The "grandpa" of the narrator of "That Will Be Fine" is married to grandma, and the father of Louisa, Sarah, and Rodney. He knows his son is a criminal but covers for him as long as possible, apparently taking refuge or solace in anger and his "tonic," which he keeps in a bottle in his desk - a desk which Rodney knows how to "prize open" in order to sneak his own (alcoholic) "dose" (266).
In "That Will Be Fine," Grandma is married to Grandpa and is mother to Aunt Louisa, Sarah, and Uncle Rodney. She is Georgie's maternal grandmother, but Georgie pays little attention to her.

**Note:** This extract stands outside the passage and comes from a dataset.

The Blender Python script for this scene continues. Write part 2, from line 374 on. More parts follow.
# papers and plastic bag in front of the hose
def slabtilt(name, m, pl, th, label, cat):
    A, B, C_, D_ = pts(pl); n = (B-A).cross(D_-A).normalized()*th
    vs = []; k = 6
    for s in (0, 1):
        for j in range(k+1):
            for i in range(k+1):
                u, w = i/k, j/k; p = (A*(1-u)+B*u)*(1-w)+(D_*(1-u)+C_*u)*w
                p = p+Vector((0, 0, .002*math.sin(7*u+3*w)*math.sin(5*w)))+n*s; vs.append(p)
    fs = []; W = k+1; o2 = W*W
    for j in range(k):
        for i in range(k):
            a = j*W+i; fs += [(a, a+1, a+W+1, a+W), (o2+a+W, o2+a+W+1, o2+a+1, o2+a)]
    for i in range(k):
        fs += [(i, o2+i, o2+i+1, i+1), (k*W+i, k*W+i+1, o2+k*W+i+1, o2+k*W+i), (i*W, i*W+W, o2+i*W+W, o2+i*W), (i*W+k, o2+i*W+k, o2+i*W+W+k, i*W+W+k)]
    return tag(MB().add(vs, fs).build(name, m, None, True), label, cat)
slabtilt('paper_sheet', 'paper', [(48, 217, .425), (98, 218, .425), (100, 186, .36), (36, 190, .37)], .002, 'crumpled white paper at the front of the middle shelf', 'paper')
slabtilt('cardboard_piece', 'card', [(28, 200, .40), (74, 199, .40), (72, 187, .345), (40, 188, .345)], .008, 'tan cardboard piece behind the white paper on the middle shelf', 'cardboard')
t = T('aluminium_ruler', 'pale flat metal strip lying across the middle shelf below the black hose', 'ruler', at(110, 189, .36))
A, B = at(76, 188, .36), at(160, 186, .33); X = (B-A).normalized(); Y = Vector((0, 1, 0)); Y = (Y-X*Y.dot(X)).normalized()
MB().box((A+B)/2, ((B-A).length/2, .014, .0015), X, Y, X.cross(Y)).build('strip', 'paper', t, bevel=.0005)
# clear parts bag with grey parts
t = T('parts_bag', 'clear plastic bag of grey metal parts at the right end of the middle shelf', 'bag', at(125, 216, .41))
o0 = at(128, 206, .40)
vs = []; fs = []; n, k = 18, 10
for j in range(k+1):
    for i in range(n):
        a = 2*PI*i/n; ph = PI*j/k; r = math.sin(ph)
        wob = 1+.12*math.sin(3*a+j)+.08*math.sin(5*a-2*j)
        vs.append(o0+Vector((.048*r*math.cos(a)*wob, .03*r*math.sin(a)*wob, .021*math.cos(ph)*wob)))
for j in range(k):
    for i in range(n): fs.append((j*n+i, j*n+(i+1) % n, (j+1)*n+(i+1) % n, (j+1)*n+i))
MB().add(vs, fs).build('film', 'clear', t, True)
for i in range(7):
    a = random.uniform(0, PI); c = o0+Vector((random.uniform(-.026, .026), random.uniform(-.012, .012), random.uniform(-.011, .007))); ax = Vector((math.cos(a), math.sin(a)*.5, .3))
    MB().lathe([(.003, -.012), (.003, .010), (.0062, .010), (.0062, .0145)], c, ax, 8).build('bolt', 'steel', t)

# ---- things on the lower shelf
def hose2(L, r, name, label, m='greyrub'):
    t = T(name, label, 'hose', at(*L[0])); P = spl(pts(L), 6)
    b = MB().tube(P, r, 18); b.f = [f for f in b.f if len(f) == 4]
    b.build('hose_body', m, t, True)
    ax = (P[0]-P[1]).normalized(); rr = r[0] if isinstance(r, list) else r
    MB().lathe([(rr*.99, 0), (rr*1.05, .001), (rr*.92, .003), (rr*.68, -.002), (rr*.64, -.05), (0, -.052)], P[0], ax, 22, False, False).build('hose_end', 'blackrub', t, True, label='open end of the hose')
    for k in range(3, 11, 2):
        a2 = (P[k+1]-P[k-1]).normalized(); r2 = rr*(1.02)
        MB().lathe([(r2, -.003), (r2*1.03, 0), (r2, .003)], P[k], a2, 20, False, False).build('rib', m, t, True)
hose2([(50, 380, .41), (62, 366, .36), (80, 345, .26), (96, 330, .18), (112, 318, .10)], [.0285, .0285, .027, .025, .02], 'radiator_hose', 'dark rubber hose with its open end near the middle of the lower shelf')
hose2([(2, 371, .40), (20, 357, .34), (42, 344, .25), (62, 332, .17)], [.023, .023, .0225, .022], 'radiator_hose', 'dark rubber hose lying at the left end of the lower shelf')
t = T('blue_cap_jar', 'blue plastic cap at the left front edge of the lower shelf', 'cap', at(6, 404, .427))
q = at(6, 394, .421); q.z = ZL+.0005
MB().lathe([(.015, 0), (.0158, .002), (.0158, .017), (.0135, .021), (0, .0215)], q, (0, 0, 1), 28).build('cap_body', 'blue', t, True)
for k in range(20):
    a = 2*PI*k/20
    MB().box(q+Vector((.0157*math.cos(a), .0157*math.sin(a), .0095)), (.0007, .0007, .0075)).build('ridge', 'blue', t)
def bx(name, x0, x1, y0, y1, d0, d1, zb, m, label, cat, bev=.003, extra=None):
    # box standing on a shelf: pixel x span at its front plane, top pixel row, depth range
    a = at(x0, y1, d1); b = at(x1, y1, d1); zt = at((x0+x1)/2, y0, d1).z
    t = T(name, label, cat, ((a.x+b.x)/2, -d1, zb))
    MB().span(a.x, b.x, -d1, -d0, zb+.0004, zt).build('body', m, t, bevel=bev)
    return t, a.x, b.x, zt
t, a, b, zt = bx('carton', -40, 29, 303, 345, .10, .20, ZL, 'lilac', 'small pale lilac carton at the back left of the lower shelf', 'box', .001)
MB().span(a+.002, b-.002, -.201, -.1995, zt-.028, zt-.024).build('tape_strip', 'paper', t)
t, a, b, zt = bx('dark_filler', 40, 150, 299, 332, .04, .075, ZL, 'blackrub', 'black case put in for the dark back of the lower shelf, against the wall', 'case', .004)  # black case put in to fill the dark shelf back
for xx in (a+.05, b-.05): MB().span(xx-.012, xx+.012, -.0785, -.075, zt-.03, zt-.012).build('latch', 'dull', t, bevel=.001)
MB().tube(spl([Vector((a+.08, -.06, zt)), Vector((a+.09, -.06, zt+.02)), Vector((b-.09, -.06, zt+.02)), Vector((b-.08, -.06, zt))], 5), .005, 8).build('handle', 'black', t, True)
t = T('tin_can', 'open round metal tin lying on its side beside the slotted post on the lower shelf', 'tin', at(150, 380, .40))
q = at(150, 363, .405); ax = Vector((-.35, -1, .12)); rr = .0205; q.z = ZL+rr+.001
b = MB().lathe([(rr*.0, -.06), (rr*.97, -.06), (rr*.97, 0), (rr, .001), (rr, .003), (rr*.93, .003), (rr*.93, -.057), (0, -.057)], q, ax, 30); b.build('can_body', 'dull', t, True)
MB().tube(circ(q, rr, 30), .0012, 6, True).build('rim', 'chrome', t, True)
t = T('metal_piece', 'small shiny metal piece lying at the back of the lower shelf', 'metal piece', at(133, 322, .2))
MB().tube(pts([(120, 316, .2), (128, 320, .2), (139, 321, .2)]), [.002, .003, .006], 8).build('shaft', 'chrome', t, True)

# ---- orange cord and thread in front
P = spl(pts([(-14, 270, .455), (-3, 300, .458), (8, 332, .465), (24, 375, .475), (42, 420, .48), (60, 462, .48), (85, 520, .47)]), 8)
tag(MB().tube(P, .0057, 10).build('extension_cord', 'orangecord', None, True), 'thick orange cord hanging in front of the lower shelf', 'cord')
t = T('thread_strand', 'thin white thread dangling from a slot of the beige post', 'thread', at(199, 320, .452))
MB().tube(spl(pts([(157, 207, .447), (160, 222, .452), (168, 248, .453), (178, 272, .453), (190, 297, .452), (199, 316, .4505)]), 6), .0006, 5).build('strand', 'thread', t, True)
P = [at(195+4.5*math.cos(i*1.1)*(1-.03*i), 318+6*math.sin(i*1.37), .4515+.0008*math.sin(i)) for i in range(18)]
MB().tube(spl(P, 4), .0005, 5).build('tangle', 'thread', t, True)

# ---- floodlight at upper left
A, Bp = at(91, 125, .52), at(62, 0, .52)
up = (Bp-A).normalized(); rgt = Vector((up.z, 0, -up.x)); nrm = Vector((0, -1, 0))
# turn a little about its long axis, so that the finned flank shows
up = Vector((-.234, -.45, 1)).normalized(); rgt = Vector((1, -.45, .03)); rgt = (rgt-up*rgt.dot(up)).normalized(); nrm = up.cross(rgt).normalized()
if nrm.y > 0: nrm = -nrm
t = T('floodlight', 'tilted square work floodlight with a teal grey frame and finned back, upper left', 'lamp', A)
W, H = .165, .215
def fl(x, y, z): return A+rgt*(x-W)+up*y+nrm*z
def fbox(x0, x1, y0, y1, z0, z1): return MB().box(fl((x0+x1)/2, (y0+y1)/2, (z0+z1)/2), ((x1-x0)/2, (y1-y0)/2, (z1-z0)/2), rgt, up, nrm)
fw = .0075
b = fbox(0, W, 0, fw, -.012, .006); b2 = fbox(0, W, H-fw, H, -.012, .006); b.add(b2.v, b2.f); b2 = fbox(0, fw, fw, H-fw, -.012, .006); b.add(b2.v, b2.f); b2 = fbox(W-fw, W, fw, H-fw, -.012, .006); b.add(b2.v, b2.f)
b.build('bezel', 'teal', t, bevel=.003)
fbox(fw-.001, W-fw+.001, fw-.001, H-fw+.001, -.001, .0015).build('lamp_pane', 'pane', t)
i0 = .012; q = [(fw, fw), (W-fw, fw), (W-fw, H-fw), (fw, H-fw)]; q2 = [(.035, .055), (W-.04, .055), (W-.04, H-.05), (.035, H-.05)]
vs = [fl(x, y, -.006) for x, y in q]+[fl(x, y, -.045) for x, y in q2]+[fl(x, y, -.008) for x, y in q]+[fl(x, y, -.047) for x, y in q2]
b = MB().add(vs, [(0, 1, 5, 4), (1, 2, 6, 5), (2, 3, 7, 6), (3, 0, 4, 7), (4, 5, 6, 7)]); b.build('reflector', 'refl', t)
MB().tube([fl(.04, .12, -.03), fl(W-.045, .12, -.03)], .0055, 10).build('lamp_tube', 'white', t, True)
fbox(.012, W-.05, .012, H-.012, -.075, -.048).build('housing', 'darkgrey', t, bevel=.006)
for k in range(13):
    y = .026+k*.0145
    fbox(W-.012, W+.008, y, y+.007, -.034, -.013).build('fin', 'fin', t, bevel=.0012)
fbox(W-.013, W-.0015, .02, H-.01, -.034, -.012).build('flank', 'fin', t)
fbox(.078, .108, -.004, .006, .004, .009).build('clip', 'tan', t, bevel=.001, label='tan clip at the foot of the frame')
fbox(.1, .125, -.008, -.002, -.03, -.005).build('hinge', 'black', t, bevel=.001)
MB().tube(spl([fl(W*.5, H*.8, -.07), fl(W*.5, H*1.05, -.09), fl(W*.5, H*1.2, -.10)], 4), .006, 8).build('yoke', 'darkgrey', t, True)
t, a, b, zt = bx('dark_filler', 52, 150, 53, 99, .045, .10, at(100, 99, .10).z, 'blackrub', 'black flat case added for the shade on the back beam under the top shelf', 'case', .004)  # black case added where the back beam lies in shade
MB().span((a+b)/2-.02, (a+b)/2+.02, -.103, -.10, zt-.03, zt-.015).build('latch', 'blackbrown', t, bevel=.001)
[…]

Sarah - Uncle Rodney's older sister, George's wife and woman whom the narrator of "That Will Be Fine" calls "mamma" (265) - is greatly upset by Rodney's behavior, mostly because gossip about it would damage "the family's good name" (267). She is very class-conscious, but also genuinely concerned about her younger brother: "mamma cried and said how Uncle Rodney was the baby and that must be why papa hated him" (268).
Georgie, the seven-year-old narrator of "That Will Be Fine," tells the essentially sordid and ultimately fatal story of his uncle Rodney from a perspective that emphasizes both the ignorance and self-centeredness of childhood. He never questions or recognizes Rodney's various forms of social and criminal misbehavior, and his loyalty to Rodney has its roots less in family love than in greed.
In "That Will Be Fine," Aunt Louisa is married to Uncle Fred and mother to Louisa, Fred, and an unnamed baby. As Rodney's older sister, she repeatedly rationalizes her brother's behavior. She hides his misdoings from their father, and pleads for Mr. Pruitt to give him time to get the two thousand dollars he needs to cover his theft from the Compress Association.
In "That Will Be Fine," this is the Fred who is Georgie's uncle and Aunt Louisa's husband; he lives with his wife's parents in Mottstown. Fred is aware of Rodney's crimes but unable to do much about them.
In "That Will Be Fine," Emmeline is the nursemaid for Aunt Louisa's baby. She takes Mandy's place in cooking breakfast, complaining "that she was going to waste all her Christmas doing extra work they never had the sense she give them credit for and that this looked like to her it was a good house to be away from nohow" (279).